MORE than 150 years after Chepstow Rail Bridge was first opened to the public, local historian John Burrows marvels at the structure – built by one of Britain’s most important historical figures – and how it has been revived, at least temporarily, as a key landmark on the London to Wales route.

Designed and built by Isambard Kingdom Brunel, the bridge was first opened to the public in July 1852 as part of the engineer’s vision for a railway network between the capital and West Wales, opening up new trade links with the United States.

“Whilst a 166th anniversary of a bridge isn’t a standard anniversary, and London to Swansea trains are occasionally routed through Chepstow on Sundays and other days when the tunnel is closed, this year trains have been re-routed for the past several weeks via Chepstow”, Mr Burrows said.

“This coincides with the current electrification works and the 166th anniversary of the bridge built by the great engineer Brunel specifically for the London to Swansea route, and for Milford Haven and the world beyond.”

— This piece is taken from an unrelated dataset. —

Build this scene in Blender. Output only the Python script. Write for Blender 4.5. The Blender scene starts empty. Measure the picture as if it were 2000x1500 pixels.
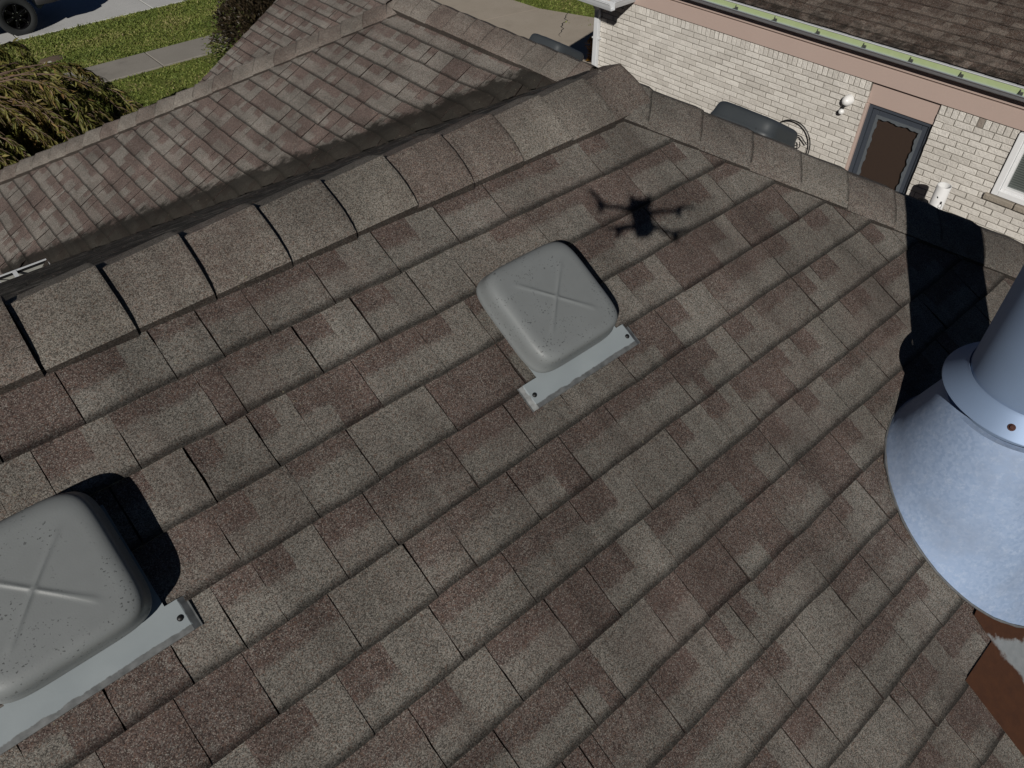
import bpy, bmesh, math, random
from mathutils import Vector, Matrix, noise as mnoise
C = bpy.context.scene.collection
R = math.radians
GZ = 5.9                       # height of the camera above the ground; all z below are given from the camera and lifted by GZ

# ------------------------------------------------------------------ camera, sky, sun, exposure
AZ, PITCH, ROLL, FPX = R(50.0), R(44.317), R(-1.1006), 1454.3
rightv = Vector((math.sin(AZ), -math.cos(AZ), 0)); fwdv = Vector((math.cos(AZ), math.sin(AZ), 0)); zv = Vector((0, 0, 1))
u0 = fwdv*math.sin(PITCH) + zv*math.cos(PITCH); wv = fwdv*math.cos(PITCH) - zv*math.sin(PITCH)
cr, sr = math.cos(ROLL), math.sin(ROLL)
RV = rightv*cr + u0*sr; UV_ = u0*cr - rightv*sr
cam = bpy.data.cameras.new('camera'); camo = bpy.data.objects.new('camera', cam); C.objects.link(camo)
cam.sensor_width = 36; cam.lens = FPX/2000*36; cam.clip_start = 0.02; cam.clip_end = 500
camo.matrix_world = Matrix(((RV.x, UV_.x, -wv.x, 0), (RV.y, UV_.y, -wv.y, 0), (RV.z, UV_.z, -wv.z, GZ), (0, 0, 0, 1)))
bpy.context.scene.camera = camo
SUN = Vector((0.67801, 0.52863, -0.51073)).normalized()     # direction the light travels
sl = bpy.data.lights.new('sun', 'SUN'); sl.energy = 4.6; sl.angle = R(0.5); sl.color = (1.0, 0.955, 0.89)
so = bpy.data.objects.new('sun', sl); C.objects.link(so); so.location = (-8, -6, 14)
so.rotation_euler = SUN.to_track_quat('-Z', 'Y').to_euler()
W = bpy.data.worlds.new('World'); bpy.context.scene.world = W; W.use_nodes = True
nt = W.node_tree; bg = nt.nodes['Background']; sky = nt.nodes.new('ShaderNodeTexSky')
sky.sky_type = 'NISHITA'; sky.sun_disc = False; sky.sun_elevation = math.asin(-SUN.z)
sky.sun_rotation = math.atan2(-SUN.x, -SUN.y); sky.altitude = 6000; sky.air_density = 0.4; sky.dust_density = 0.1; sky.ozone_density = 1.5
nt.links.new(sky.outputs[0], bg.inputs[0]); bg.inputs[1].default_value = 0.05
vs = bpy.context.scene.view_settings; vs.view_transform = 'Standard'; vs.look = 'None'; vs.gamma = 1; vs.use_curve_mapping = False
vs.exposure = -0.35

# ------------------------------------------------------------------ helpers
def P(x, y, z): return Vector((x, y, z + GZ))
def tag(o, label=None, cat=None, group=None, kind=None):
    if label: o['label'] = label
    if cat: o['category'] = cat
    if group: o['group'] = group
    if kind: o['kind'] = kind
    return o
def empty(name, loc, label, cat, group=None):
    o = bpy.data.objects.new(name, None); C.objects.link(o); o.location = loc; o.empty_display_size = .1
    return tag(o, label, cat, group)
bpy.context.view_layer.update()
def link(name, me, parent=None, mat=None):
    o = bpy.data.objects.new(name, me); C.objects.link(o)
    if mat is not None and not me.materials: me.materials.append(mat)
    if parent is not None:
        o.parent = parent
        m = Matrix.Translation(parent.location) if parent.parent is None else Matrix.Translation(parent.parent.location)
        if parent.parent is None: o.matrix_parent_inverse = m.inverted()
        else: o.matrix_parent_inverse = Matrix.Identity(4); o.matrix_parent_inverse = (m @ parent.matrix_parent_inverse).inverted()
    return o
class MB:
    def __init__(s): s.bm = bmesh.new()
    def box(s, c, size, rot=None, bevel=0.0, seg=2):
        b2 = bmesh.new(); bmesh.ops.create_cube(b2, size=1.0)
        bmesh.ops.scale(b2, vec=Vector(size), verts=b2.verts)
        if bevel > 0: bmesh.ops.bevel(b2, geom=b2.edges[:], offset=bevel, segments=seg, affect='EDGES', profile=.5)
        m = Matrix.Translation(Vector(c)) @ (rot.to_4x4() if rot is not None else Matrix.Identity(4))
        bmesh.ops.transform(b2, matrix=m, verts=b2.verts); s.merge(b2); return s
    def merge(s, b2):
        me = bpy.data.meshes.new('t'); b2.to_mesh(me); b2.free(); s.bm.from_mesh(me); bpy.data.meshes.remove(me)
    def tube(s, pts, r, seg=8, cap=True):
        pts = [Vector(p) for p in pts]; n = len(pts); rs = r if isinstance(r, (list, tuple)) else [r]*n
        up = Vector((.13, .27, .95)); rings = []
        for i, p in enumerate(pts):
            t = (pts[min(i+1, n-1)] - pts[max(i-1, 0)]).normalized()
            a = t.cross(up)
            if a.length < 1e-3: a = t.cross(Vector((1, 0, 0)))
            a.normalize(); b = t.cross(a)
            rings.append([s.bm.verts.new(p + a*math.cos(2*math.pi*k/seg)*rs[i] + b*math.sin(2*math.pi*k/seg)*rs[i]) for k in range(seg)])
        for i in range(n-1):
            for k in range(seg):
                s.bm.faces.new((rings[i][k], rings[i][(k+1) % seg], rings[i+1][(k+1) % seg], rings[i+1][k]))
        if cap:
            s.bm.faces.new(rings[0][::-1]); s.bm.faces.new(rings[-1])
        return s
    def lathe(s, prof, seg=48, c=(0, 0, 0), m=None):
        rings = []
        for (r, z) in prof:
            rg = []
            for k in range(seg):
                v = Vector((r*math.cos(2*math.pi*k/seg), r*math.sin(2*math.pi*k/seg), z))
                rg.append(s.bm.verts.new((m @ v if m else v) + Vector(c)))
            rings.append(rg)
        for i in range(len(rings)-1):
            for k in range(seg):
                s.bm.faces.new((rings[i][k], rings[i][(k+1) % seg], rings[i+1][(k+1) % seg], rings[i+1][k]))
        return s
    def prism(s, pts, vec):
        vec = Vector(vec); a = [s.bm.verts.new(Vector(p)) for p in pts]; b = [s.bm.verts.new(Vector(p)+vec) for p in pts]
        n = len(a); s.bm.faces.new(a[::-1]); s.bm.faces.new(b)
        for i in range(n): s.bm.faces.new((a[i], a[(i+1) % n], b[(i+1) % n], b[i]))
        return s
    def build(s, name, mat, parent=None, smooth=False, local=None):
        bmesh.ops.recalc_face_normals(s.bm, faces=s.bm.faces)
        me = bpy.data.meshes.new(name); s.bm.to_mesh(me); s.bm.free()
        if smooth:
            for p in me.polygons: p.use_smooth = True
            me.set_sharp_from_angle(angle=R(40))
        return link(name, me, parent, mat)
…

“This week is the anniversary of the first test of the bridge and Brunel’s visit.”

The bridge was opened to the public on July 19, 1852.

Congestion and rail network issues may seem like modern problems, but Brunel’s bridge was a godsend to travellers passing through Chepstow who, until 1852, had to get out at Chepstow East and cross the 1816 cast iron bridge to get on a new train at Chepstow West station, Mr Burrows explained.